STATED GOAL: Reproduce the listing below exactly, minus its pictures.

INFORMATION PROVIDED:
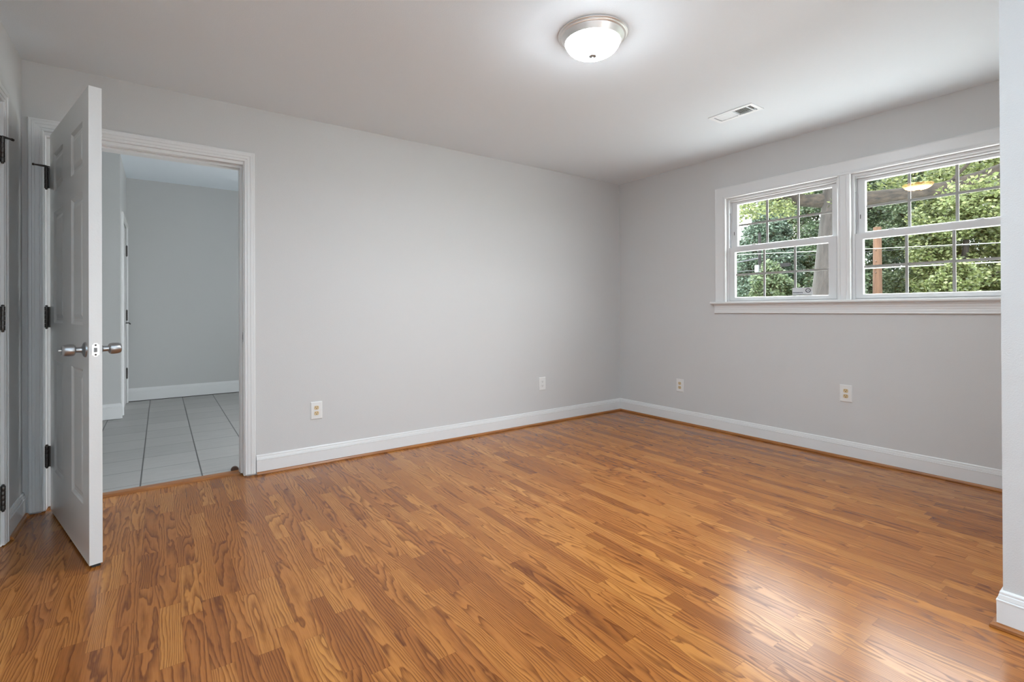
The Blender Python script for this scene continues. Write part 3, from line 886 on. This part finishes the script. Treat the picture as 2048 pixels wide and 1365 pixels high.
# ================================================================ ceiling vent
vent = empty('ceiling_vent', (-.817, -1.795, H), 0, label='white rectangular ceiling register with half its louvres dark', cat='vent')
bm = new_bm()
fx, fy = .0775, .158
ix, iy = .051, .1325
for (a, b, c, d) in ((-fx, -ix, -fy, fy), (ix, fx, -fy, fy), (-ix, ix, -fy, -iy), (-ix, ix, iy, fy)):
    box(bm, a, b, c, d, -.0045, -.0003)
box(bm, -ix, ix, -.0045, .0045, -.0045, .010)
box(bm, -ix, ix, -iy + .026, -iy + .030, -.0045, .004)
obj('vent_frame', bm, 'vent', parent=vent)
for side in (-1, 1):
    n = 10
    for k in range(n):
        c = side * (.012 + k * (iy - .020) / n + .004)
        bm = new_bm()
        # louvre leaning away from the middle
        lean = -.0055 * side
        q = [(-ix, c - lean - .0006, -.0040), (-ix, c - lean + .0006, -.0040), (-ix, c + lean + .0006, .0085), (-ix, c + lean - .0006, .0085)]
        A = [bm.verts.new(v) for v in q]; B = [bm.verts.new((ix, v[1], v[2])) for v in q]
        for i in range(4): bm.faces.new((A[i], A[(i + 1) % 4], B[(i + 1) % 4], B[i]))
        bm.faces.new(A); bm.faces.new(B[::-1])
        obj('louvre', bm, 'vent', parent=vent)
bm = new_bm()
box(bm, .020, .034, -iy + .006, -iy + .010, -.012, .006); box(bm, .018, .036, -iy + .004, -iy + .012, -.014, -.011)
obj('damper_lever', bm, 'vent', parent=vent)
bm = new_bm()
dx0, dx1, dy0, dy1 = VX0 + .817, VX1 + .817, VY0 + 1.795, VY1 + 1.795
box(bm, dx0, dx1, dy0, dy1, .150, .160)
for (a, b, c, d) in ((dx0, dx0 + .003, dy0, dy1), (dx1 - .003, dx1, dy0, dy1), (dx0, dx1, dy0, dy0 + .003), (dx0, dx1, dy1 - .003, dy1)):
    box(bm, a, b, c, d, .012, .150)
obj('duct_boot', bm, 'duct', parent=vent)

# ================================================================ outlets
def outlet(loc, rz, label, recept='almond'):
    """duplex receptacle; built facing local -y"""
    o = empty('wall_outlet', loc, rz, label=label, cat='outlet', group='duplex outlets low on the walls')
    bm = new_bm()
    w, h = .0400, .0620
    a = [(-w, 0, -h), (w, 0, -h), (w, 0, h), (-w, 0, h)]
    b = [(-w, -.003, -h), (w, -.003, -h), (w, -.003, h), (-w, -.003, h)]
    c = [(-w + .005, -.0065, -h + .005), (w - .005, -.0065, -h + .005), (w - .005, -.0065, h - .005), (-w + .005, -.0065, h - .005)]
    R = [[bm.verts.new(v) for v in q] for q in (a, b, c)]
    for p_, q_ in zip(R, R[1:]):
        for i in range(4): bm.faces.new((p_[i], p_[(i + 1) % 4], q_[(i + 1) % 4], q_[i]))
    bm.faces.new(R[0][::-1]); bm.faces.new(R[2])
    obj('cover_plate', bm, 'plate', parent=o)
    for sz in (-1, 1):
        cz = sz * .0195
        bm = new_bm()
        ring = []
        for k in range(28):
            t = 2 * math.pi * k / 28
            x = max(-.0155, min(.0155, .0175 * math.cos(t))); z = max(-.0135, min(.0135, .0160 * math.sin(t)))
            ring.append((x, z))
        A = [bm.verts.new((x, -.0062, cz + z)) for x, z in ring]; B = [bm.verts.new((x, -.0086, cz + z)) for x, z in ring]
        for k in range(28): bm.faces.new((A[k], A[(k + 1) % 28], B[(k + 1) % 28], B[k]))
        bm.faces.new(A); bm.faces.new(B[::-1])
        rc = obj('receptacle', bm, recept, parent=o, label='almond socket face' if recept == 'almond' else None)
        bm = new_bm()
        box(bm, -.0078, -.0056, -.0090, -.0086, cz + .0005, cz + .0085); box(bm, .0056, .0078, -.0090, -.0086, cz + .0015, cz + .0080)
        lathe(bm, [(.0030, -.0090), (.0030, -.0086)], 'y', 12, (0, 0, cz - .0062))
        obj('socket_holes', bm, 'slot', parent=rc)
    bm = new_bm(); lathe(bm, [(0, -.0075), (.003, -.0072), (.0034, -.0064)], 'y', 12, (0, 0, 0), cap=False)
    obj('screw', bm, 'plate', parent=o)
    return o
outlet((-3.150, 0, .380), 0, 'white outlet with almond sockets just right of the open doorway')
outlet((-1.088, 0, .382), 0, 'small white outlet with white sockets on the back wall nearest the far corner', 'plate')
outlet((0, -.755, .357), math.radians(-90), 'white outlet with orange sockets left of the windows near the far corner')
outlet((0, -2.158, .470), math.radians(-90), 'white outlet with yellowish sockets below the gap between the windows')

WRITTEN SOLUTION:
The Blender Python script for this scene continues. Write part 3, from line 886 on. This part finishes the script. Treat the picture as 2048 pixels wide and 1365 pixels high.
# ================================================================ ceiling vent
vent = empty('ceiling_vent', (-.817, -1.795, H), 0, label='white rectangular ceiling register with half its louvres dark', cat='vent')
bm = new_bm()
fx, fy = .0775, .158
ix, iy = .051, .1325
for (a, b, c, d) in ((-fx, -ix, -fy, fy), (ix, fx, -fy, fy), (-ix, ix, -fy, -iy), (-ix, ix, iy, fy)):
    box(bm, a, b, c, d, -.0045, -.0003)
box(bm, -ix, ix, -.0045, .0045, -.0045, .010)
box(bm, -ix, ix, -iy + .026, -iy + .030, -.0045, .004)
obj('vent_frame', bm, 'vent', parent=vent)
for side in (-1, 1):
    n = 10
    for k in range(n):
        c = side * (.012 + k * (iy - .020) / n + .004)
        bm = new_bm()
        # louvre leaning away from the middle
        lean = -.0055 * side
        q = [(-ix, c - lean - .0006, -.0040), (-ix, c - lean + .0006, -.0040), (-ix, c + lean + .0006, .0085), (-ix, c + lean - .0006, .0085)]
        A = [bm.verts.new(v) for v in q]; B = [bm.verts.new((ix, v[1], v[2])) for v in q]
        for i in range(4): bm.faces.new((A[i], A[(i + 1) % 4], B[(i + 1) % 4], B[i]))
        bm.faces.new(A); bm.faces.new(B[::-1])
        obj('louvre', bm, 'vent', parent=vent)
bm = new_bm()
box(bm, .020, .034, -iy + .006, -iy + .010, -.012, .006); box(bm, .018, .036, -iy + .004, -iy + .012, -.014, -.011)
obj('damper_lever', bm, 'vent', parent=vent)
bm = new_bm()
dx0, dx1, dy0, dy1 = VX0 + .817, VX1 + .817, VY0 + 1.795, VY1 + 1.795
box(bm, dx0, dx1, dy0, dy1, .150, .160)
for (a, b, c, d) in ((dx0, dx0 + .003, dy0, dy1), (dx1 - .003, dx1, dy0, dy1), (dx0, dx1, dy0, dy0 + .003), (dx0, dx1, dy1 - .003, dy1)):
    box(bm, a, b, c, d, .012, .150)
obj('duct_boot', bm, 'duct', parent=vent)

# ================================================================ outlets
def outlet(loc, rz, label, recept='almond'):
    """duplex receptacle; built facing local -y"""
    o = empty('wall_outlet', loc, rz, label=label, cat='outlet', group='duplex outlets low on the walls')
    bm = new_bm()
    w, h = .0400, .0620
    a = [(-w, 0, -h), (w, 0, -h), (w, 0, h), (-w, 0, h)]
    b = [(-w, -.003, -h), (w, -.003, -h), (w, -.003, h), (-w, -.003, h)]
    c = [(-w + .005, -.0065, -h + .005), (w - .005, -.0065, -h + .005), (w - .005, -.0065, h - .005), (-w + .005, -.0065, h - .005)]
    R = [[bm.verts.new(v) for v in q] for q in (a, b, c)]
    for p_, q_ in zip(R, R[1:]):
        for i in range(4): bm.faces.new((p_[i], p_[(i + 1) % 4], q_[(i + 1) % 4], q_[i]))
    bm.faces.new(R[0][::-1]); bm.faces.new(R[2])
    obj('cover_plate', bm, 'plate', parent=o)
    for sz in (-1, 1):
        cz = sz * .0195
        bm = new_bm()
        ring = []
        for k in range(28):
            t = 2 * math.pi * k / 28
            x = max(-.0155, min(.0155, .0175 * math.cos(t))); z = max(-.0135, min(.0135, .0160 * math.sin(t)))
            ring.append((x, z))
        A = [bm.verts.new((x, -.0062, cz + z)) for x, z in ring]; B = [bm.verts.new((x, -.0086, cz + z)) for x, z in ring]
        for k in range(28): bm.faces.new((A[k], A[(k + 1) % 28], B[(k + 1) % 28], B[k]))
        bm.faces.new(A); bm.faces.new(B[::-1])
        rc = obj('receptacle', bm, recept, parent=o, label='almond socket face' if recept == 'almond' else None)
        bm = new_bm()
        box(bm, -.0078, -.0056, -.0090, -.0086, cz + .0005, cz + .0085); box(bm, .0056, .0078, -.0090, -.0086, cz + .0015, cz + .0080)
        lathe(bm, [(.0030, -.0090), (.0030, -.0086)], 'y', 12, (0, 0, cz - .0062))
        obj('socket_holes', bm, 'slot', parent=rc)
    bm = new_bm(); lathe(bm, [(0, -.0075), (.003, -.0072), (.0034, -.0064)], 'y', 12, (0, 0, 0), cap=False)
    obj('screw', bm, 'plate', parent=o)
    return o
outlet((-3.150, 0, .380), 0, 'white outlet with almond sockets just right of the open doorway')
outlet((-1.088, 0, .382), 0, 'small white outlet with white sockets on the back wall nearest the far corner', 'plate')
outlet((0, -.755, .357), math.radians(-90), 'white outlet with orange sockets left of the windows near the far corner')
outlet((0, -2.158, .470), math.radians(-90), 'white outlet with yellowish sockets below the gap between the windows')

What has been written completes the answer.